Wednesday, December 11, 2019

Fed Keeps Rates Steady as Tame Inflation Continues

© Reuters.  © Reuters. - The Federal Reserve kept interest rates on hold Wednesday, signaling that the current path of monetary policy was "appropriate" to support economic growth and would likely remain in place through next year.

The Federal Open Market Committee left its benchmark rate unchanged in the range of 1.5% to 1.75%.

"Committee judges that the current stance of monetary policy is appropriate to support sustained expansion of economic activity, strong labor market conditions, and inflation near the Committee's symmetric 2 percent objective," the FOMC said in its statement.

In July, the Fed cut interest rates for the first time since the Financial Crisis, more than a decade ago. Two further rate cuts followed the July cut.

Following the third rate cut at its October meeting, the Fed cooled expectations for further easing, insisting that monetary policy would remain on pause unless there was a material change to its outlook, particularly on inflation.

Members of the rate-setting committee cut their 2020 median forecast for interest rates to 1.6% from a previous estimate of 1.9%, indicating rates will remain on hold next year. Four members of the rate-setting committee see rates moving higher next year.

The interest-rate outlook for both 2021 and 2022 was lowered to 1.9% and 2.1% from 2.1% and 2.4% respectively.

The longer-run interest rate was unchanged from the September forecast at 2.5%.

The central bank maintained its outlook on U.S. economic growth, forecasting growth of 2.2% in 2019 and 2.0% in 2020. Growth for 2021 and 2021 was also left unchanged at 1.9% and 1.8% respectively, the Fed's Summary of Economic Projections showed.

The Federal Reserve operates under a dual mandate to achieve maximum employment and ensure the pace of inflation remains contained.

Its latest forecasts continued to point to a tight labor market, with the pace of inflation expected to improve next year, close to the Fed's 2% target.

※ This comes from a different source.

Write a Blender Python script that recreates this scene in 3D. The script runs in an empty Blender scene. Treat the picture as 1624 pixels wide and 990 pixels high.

The Fed trimmed its 2019 forecast for the unemployment rate to 3.6% from 3.5% while inflation is expected to remain at 1.5% but rise close to the Fed's current 2% target next year. The Fed sees inflation reaching 2% in 2021 and 2022.

The most recent reading of the core PCE index, the Fed's preferred measure of inflation, came in at 1.6%. The unemployment rate is at 3.5%, the lowest level in 50 years.

Fed chairman Jerome Powell singled out inflation as the key driver of future monetary policy. “In order to move rates up, I would want to see inflation that’s persistent and that’s significant," Powell said.